November 4, 2005 – U.S. payroll employment edged up by 56K in October (Chart 1) following a revised 8K September decline (originally -35K). Revisions reduced the prior two months’ job growth by a total of 36K.
Payrolls were essentially unchanged in both of the last two months, but the tone of these data took a significant turn for the worse in October.
As the BLS first informed us last month, all of the weakness in September payrolls was concentrated in the hurricane disaster areas – a consequence of Hurricane Katrina. If these areas had followed the same pattern as everywhere else, September payrolls would have risen by about 200K.
In contrast, the BLS said, the absence of October job growth was not geographically isolated. October’s weakness was distributed about equally between the hurricane-stricken areas and the rest of the nation.
Further, as indicated by the diffusion index, the absence of October job growth was broadly based by industry. The one-month diffusion index for private payrolls fell by 2 index points to 50.2 in October – a level consistent with near-zero job growth (Chart 2).

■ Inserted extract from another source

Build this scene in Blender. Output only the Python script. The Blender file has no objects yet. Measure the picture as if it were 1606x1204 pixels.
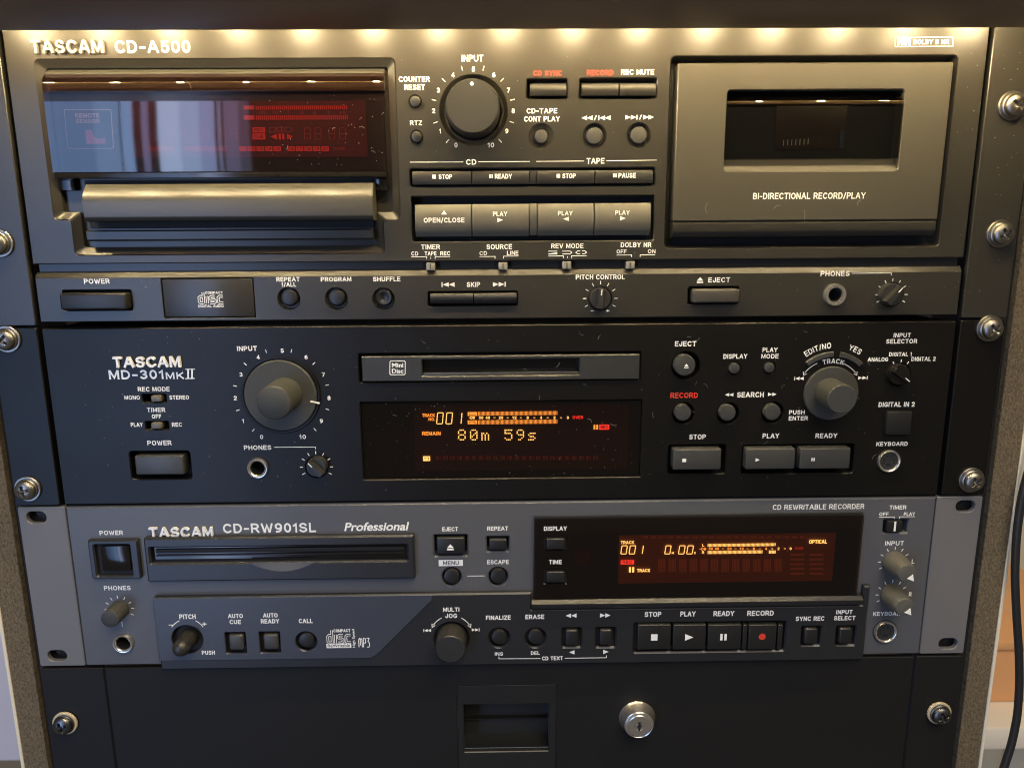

But, even with no “special factors” to blame, the lack of October payroll growth should be viewed with caution. As a rule, it takes at least three months to establish a new trend in these volatile data.
The unemployment rate was about unchanged in October, edging down by 0.1 percentage point (pp) to 5% (Chart 3). The unemployment rate’s low level continues to suggest a tight labor market. However, the relatively low labor force participation rate (which fell by 0.1 pp to 66.1% in October) continues to suggest that the unemployment rate may be currently understating the economy’s supply of untapped labor.
Bottom line: genuinely weak job growth in October, but not weak enough to deter the FOMC from its tightening “program”. There is another employment report due before the FOMC meets in December.